Miami Judge Teaches Troubled Parents How to Interact With Tots

A Miami judge has developed a program to help neglected kids learn to trust.

ByABC News via logo
May 30, 2007, 12:51 PM

May 30, 2007 — -- In the time it takes you to watch "Good Morning America" -- just two hours -- 10 children will have been removed from their homes because their parents cannot care for them properly. And every day in the United States, 129 children are removed from their homes and placed in foster care.

It is shocking statistics like these that made Cindy Lederman, a family court judge in Miami, determined to do something. Lederman came up with a program that, she says, makes for better parents, safer children and stronger families.

"I see children come in because they've been abused by their parents," Lederman said. "I watch the children grow up. The children have their own babies, and they do to their babies just what their parents did to them, and the cycle never ends."

After decades of witnessing this vicious cycle, Lederman decided to put her law books aside and instead turn to the science of early brain development. In doing this, she learned that babies and young children who are raised by abusive or negligent parents experience extreme stress and even acute depression.

One experiment, the still-face experiment, illustrates the effect neglect can have on a baby. In the experiment, a mother interacts normally with her baby, who smiles, gestures and babbles in response. Then the mother turns away. When she turns back to face the child, she presents a totally still face, showing no emotion and refusing to interact.

The baby senses very quickly that something's not right. To get her mother to respond, the baby will smile, gesture, even screech. In just two minutes, the baby is in total distress, writhing, crying and turning away in anguish.

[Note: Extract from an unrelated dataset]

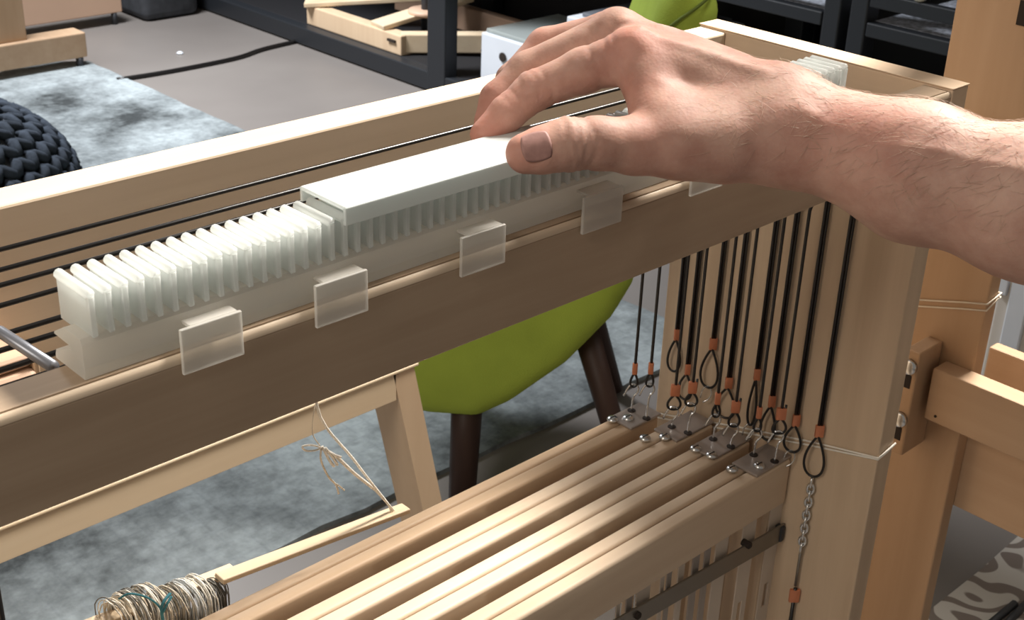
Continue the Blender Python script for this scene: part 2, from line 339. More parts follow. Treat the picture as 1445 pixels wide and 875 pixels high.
# ------------------------------------------------------------------ shafts hung in the frame
ZT = -.268
names = ['front shaft of the harness with a flat steel bar under it', 'second shaft from the front, two pale laths', 'third shaft from the front, two laths with bright tops', 'rearmost shaft, broad warm brown top with a smoky end plate']
shafts = []
SH = [(.0715, .345, .0), (.1085, .341, 0), (.1450, .339, 0), (.1835, .315, 0)]
for k, (y, xe, dz) in enumerate(SH):
    w1 = .0125; gap = .0012 if k < 3 else .0003; y2 = y + w1 + gap; yb = y2 + (.0118 if k < 3 else .0105); xs = -.395
    s = thing('shaft', ((xe + xs) / 2, (y + yb) / 2, ZT - .042), 'wooden heddle shaft: ' + names[k], 'shaft', 'heddle shafts of the loom')
    mA = M['lath_warm'] if k == 3 else M['lath']
    for a, b in ((y, y + w1), (y2, yb)):
        o = MB().box((xs, a, ZT - .042), (xe, b, ZT), .0026, 3).build('lath', mA, s); auto_smooth(o)
    for sx in (xe - .010, xs + .02):
        MB().box((sx - .006, y + .004, ZT - .30), (sx + .004, y + .010, ZT - .0425), .001).build('side_stick', M['maple_z'], s)
    o = MB().box((xs, y, ZT - .33), (xe, yb, ZT - .30), .002).build('bottom_lath', mA, s)
    if k == 0: pl = [(xe - .044, y + .001, xe + .001, yb)]
    elif k == 3: pl = [(xe - .036, y - .001, xe + .0015, yb)]
    else: pl = [(xe - .046, y + .001, xe + .001, yb)]
    for a, b, c, d in pl:
        o = MB().box((a, b, ZT), (c, d, ZT + .0022), .0008).build('end_plate', M['plate'], s); o['label'] = 'dull grey end plate'
    scp = {0: ((.293, .0905), (.3130, .0795)), 1: ((.2945, .128), (.2965, .1135)), 2: ((.2755, .1645), (.2890, .1555)), 3: ((.2775, .2015), (.2885, .1945))}[k]
    for px, py in scp:
        py = min(max(py, y + .005), yb - .005)
        h = MB().lathe((px, py, ZT + .0005), [(.0018, -.004), (.0018, .0008), (.0045, .0012), (.0048, .0022), (.0042, .0036), (.0022, .0044), (.0004, .0045)], 16).build('screw', M['zinc'], s, True)
        MB().box((px - .0030, py - .0004, ZT + .0046), (px + .0030, py + .0004, ZT + .0052)).build('screw_slot', M['dark_slot'], h)
    shafts.append(s)
# steel heddle bar under the front shaft
bar = MB().bar((.3455, .0700, -.3370), (.02, .0700, -.3205), .002, .0165, .0005).build('heddle_bar', M['steel'], shafts[0])
MB().box((.3395, .0675, -.344), (.3445, .0745, -.330), .0008).build('bar_clip', M['black_metal'], shafts[0])
for bx in (.296, .166): MB().lathe((bx, .070, -.326), [(.003, -.004), (.003, .003), (.0015, .004)], 10, (0, -1, 0)).build('bar_bolt', M['dark_slot'], shafts[0])

# heddles: flat pale strips with an eye slot, standing behind the bar
def heddle(x, w, m_, lab, zeye, dy=0.0):
    y = .0745 + dy; t = .0011; z0, z1 = -.560, -.3105; e = w * .17
    b = MB()
    b.box((x - w / 2, y, z0), (x - e, y + t, z1)); b.box((x + e, y, z0), (x + w / 2, y + t, z1))
    b.box((x - e, y, z0), (x + e, y + t, zeye - .012)); b.box((x - e, y, zeye + .012), (x + e, y + t, z1))
    o = b.build('heddle', m_, None, base=(x, y, z0)); tag(o, lab, 'heddle', 'heddles under the front shaft'); return o
M['heddle'] = plain('pale smooth heddle strip', (.58, .50, .42), .4)
M['heddle_grey'] = plain('greyish heddle strip', (.34, .30, .27), .4)
hx = [(0.3389,0.0164,0), (0.3041,0.0167,0), (0.2695,0.0151,0), (0.2520,0.0069,1), (0.2383,0.0077,1), (0.2213,0.0067,0), (0.2073,0.0049,1), (0.1995,0.0040,0), (0.1782,0.0150,0), (0.1629,0.0062,1), (0.1512,0.0038,0)]
ords = ['first', 'second', 'third', 'fourth', 'fifth', 'sixth', 'seventh', 'eighth', 'ninth', 'tenth', 'eleventh', 'twelfth', 'thirteenth', 'fourteenth']
for i, (x, w, g_) in enumerate(hx):
    heddle(x, w, M['heddle_grey'] if g_ else M['heddle'], '%s flat %s heddle strip with an eye slot, counted from the side panel' % (ords[i], 'grey' if g_ else 'pale'), -.400 - .0012 * i)

# ------------------------------------------------------------------ lift cords with copper crimps
def loop_pts(c, top, w, h, n=22, ax=(.75, -.66, 0)):
    """teardrop loop hanging from top"""
    ax = Vector(ax).normalized(); out = []
    for i in range(n + 1):
        t = i / n; a = t * 2 * math.pi
        x = math.sin(a) * (math.sin(a / 2)) * w / 2 * 1.25
        z = -(1 - math.cos(a)) / 2 * h
        out.append(Vector(top) + ax * x + Vector((0, 0, z)))
    return out
def ferrule(o, p, w, h, ax=(.75, -.66, 0)):
    ax = Vector(ax).normalized(); r = Matrix((ax, Vector((0, 0, 1)).cross(ax), (0, 0, 1))).transposed()
    b = MB().box((-w / 2, -.0017, -h / 2), (w / 2, .0017, h / 2), .0008, 2)
    return auto_smooth(MB().add([Vector(p) + r @ Vector(v) for v in b.v], b.f).build('crimp', M['copper'], o))
# used cords: run along the box, over a pulley and down to a hook
used = [  # x, y, crimp z, crimp width, loop w, loop h, label
 (.3005, .2015, -0.2263, .0042, .006, .013, 'thin black lift cord nearest the back, left of its pair'),
 (.3005, .1850, -0.2189, .0042, .006, .013, 'thin black lift cord second from the back, on the rear shaft'),
 (.3060, .1625, -0.2314, .0078, .011, .014, 'lift cord with wide bright crimp, rear hook of the third shaft'),
 (.3090, .1480, -0.2237, .0070, .010, .013, 'lift cord with a wide crimp on the front hook of the third shaft'),
 (.3170, .1285, -0.2282, .0045, .006, .013, 'lift cord with a slim dull crimp on the second shaft'),
 (.3190, .1120, -0.2292, .0070, .009, .014, 'lift cord with a wide orange crimp on the second shaft'),
 (.3230, .0925, -0.2271, .0042, .006, .013, 'lift cord with a slim crimp on the front shaft'),
 (.3280, .0760, -0.2226, .0078, .011, .014, 'lift cord with the widest orange crimp, on the front shaft'),
]
for i, (x, y, cz, cw, lw, lh, lab) in enumerate(used):
    yc = (.1782, .1560, .1400, .1200, .0930, .0800, .0640, .0500)[i]
    c = thing('lift_cord', (x, y, cz - lh - .006), 'black cable: ' + lab, 'cord', 'cords holding the shafts')
    zt = .0275
    pts = [(XL + .05, yc, zt), (-.1, yc, zt), (.1, yc, zt), (.28, yc, zt)] + [(x + .004 - .012 * (1 - math.sin(a)) + .004, yc, zt - .012 * (1 - math.cos(a))) for a in (.3, .7, 1.1, 1.5)] + [(x + .001, y * .8 + yc * .2, -.035), (x, y, -.055 if i > 2 else -.10), (x, y, cz + .012), (x, y, cz - .003)]
    MB().tube(pts, .0013, 8).build('cable', M['cord'], c, True)
    if cw > .006: MB().tube([(x + .0022, y - .0018, cz - .004), (x + .0024, y - .002, cz + .0075)], .0010, 8).build('cable_end', M['cord'], c, True)
    MB().tube(loop_pts(0, (x, y, cz - .004), lw, lh), .00105, 8).build('eye_loop', M['cord'], c, True)
    ferrule(c, (x, y, cz), cw, .0105)
    # hook on the shaft below: an open hook with a stem
    k = (3, 3, 2, 2, 1, 1, 0, 0)[i]; zb = cz - lh - .004
    a = Vector((.75, -.66, 0)).normalized()
    top = Vector((x, y, zb + .0012)); yb = SH[k][0]
    hp = [top - a * .0075 + Vector((0, 0, -.0095)), top - a * .0045 + Vector((0, 0, -.002)), top - a * .0015 + Vector((0, 0, .0012)), top + a * .0022 + Vector((0, 0, .0008)), top + a * .0042 + Vector((0, 0, -.0035)), top + a * .0030 + Vector((0, 0, -.0075)), top + a * .0008 + Vector((0, 0, -.0105)), Vector((x, y, min(zb - .014, ZT + .006))), Vector((x, y, ZT - .004))]
    h = MB().tube(curve(hp, 5), .00085, 8).build('hook', M['zinc'], shafts[k], True); h['label'] = 'bright zinc hook'
    MB().lathe((x, y, ZT + .0016), [(.0034, 0), (.0034, .0012), (.001, .0014)], 14).build('washer', M['dark_slot'], shafts[k])
# spare cords: doubled, ending in free teardrop loops near the side panel
spare = [
 (.2, (0.1942,-0.2057), .0052, .0105, .030, 'spare black cord with the highest loop, behind the third shaft'),
 (.2, (0.1797,-0.2323), .0046, .0110, .024, 'spare doubled black cord, second loop from the back'),
 (.2, (0.1569,-0.1993), .0062, .0140, .036, 'spare black cord with a long open teardrop loop in mid row'),
 (.2, (0.1374,-0.2269), .0060, .0150, .028, 'spare doubled black cord whose loop leans out behind the second shaft'),
 (.2, (0.1117,-0.2082), .0050, .0060, .042, 'spare black cord with a narrow closed loop and high slim crimp'),
 (.2, (0.0948,-0.2251), .0055, .0110, .031, 'spare doubled black cord with a loop just behind the front shaft'),
 (.2, (0.0708,-0.2316), .0060, .0125, .024, 'spare black cord whose loop rests on the front shaft end'),
 (.2, (0.0492,-0.2312), .0068, .0145, .0365, 'doubled black cord nearest the front, its big loop above a small chain'),
]
for i, (_, (y, cz), cw, lw, lh, lab) in enumerate(spare):
    x = .3420
    c = thing('spare_cord', (x, y, cz - lh - .006), lab, 'cord', 'spare cords hanging by the side panel')
    a = Vector((.75, -.66, 0)).normalized()
    for d in ((-.0011, .0011) if i not in (2,) else (-.0009, .0011)):
        q = Vector((x, y, 0)) + a * d
        MB().tube([(q.x, q.y, .020), (q.x, q.y, -.06), (q.x, q.y, cz - .002)], .0012, 8).build('cable', M['cord'], c, True)
    MB().tube(loop_pts(0, (x - .001, y, cz - .004), lw * 1.15, lh, 30, (.22, -.97, 0)), .00105, 8).build('end_loop', M['cord'], c, True)
    ferrule(c, (x, y, cz), cw, .0105)
    MB().tube([(x - .0035, y, .021), (XI, y, .021)], .0022, 8).build('peg', M['zinc'], c, True)
    if i in (2, 4, 6):   # a small wire hook left in the loop
        t = Vector((x, y, cz - lh - .004)); hp = [t + Vector((-.004, .004, -.010)), t + Vector((-.003, .003, -.002)), t + Vector((0, 0, .001)), t + Vector((.001, -.003, -.004)), t + Vector((-.001, -.002, -.010)), t + Vector((-.004, .001, -.013))]
        MB().tube(curve(hp, 4), .0006, 6).build('wire_hook', M['zinc'], c, True)
# chain under the nearest loop
cy, czl = .0495, -.2745
ch = thing('chain', (.3425, cy, -.346), 'little zinc chain hanging from the nearest cord loop, twisted tight', 'chain')
z = czl; k = 0
while z > -.340:
    a = 0 if k % 2 == 0 else math.pi / 2; d = Vector((math.cos(a + .4), math.sin(a + .4), 0)); pts = []
    for j in range(12):
        t = j / 12 * 2 * math.pi; pts.append(Vector((.3425, cy, z - .0035)) + d * math.cos(t) * .0026 + Vector((0, 0, math.sin(t) * .0045)))
    MB().tube(pts, .0011, 6, closed=True).build('link', M['zinc'], ch, True); z -= .0062; k += 1
lc = thing('lower_cord', (.3425, .049, -.52), 'dark cord with one orange crimp hanging below the little chain', 'cord')
MB().tube([(.3425, cy, z + .004), (.3425, cy, -.378)], .0012, 8).build('wire', M['steel'], lc, True)
MB().tube([(.3425, .049, -.380), (.3425, .049, -.52)], .0016, 8).build('cable', M['cord'], lc, True)
ferrule(lc, (.3425, .049, -.3875), .0085, .0125)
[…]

"One of the things children learn in the first year of life, particularly the second half of the first year of life, is to form an important relationship with at least one person, maybe more than one person," said Joy Osofsky, a professor and psychiatrist who worked side by side with Lederman in designing an intervention program to help families in distress. "For children who have been taken out of their homes because they have been abused or neglected and put in one or more placements, they don't learn that, and so what you see is a growing inability to trust people."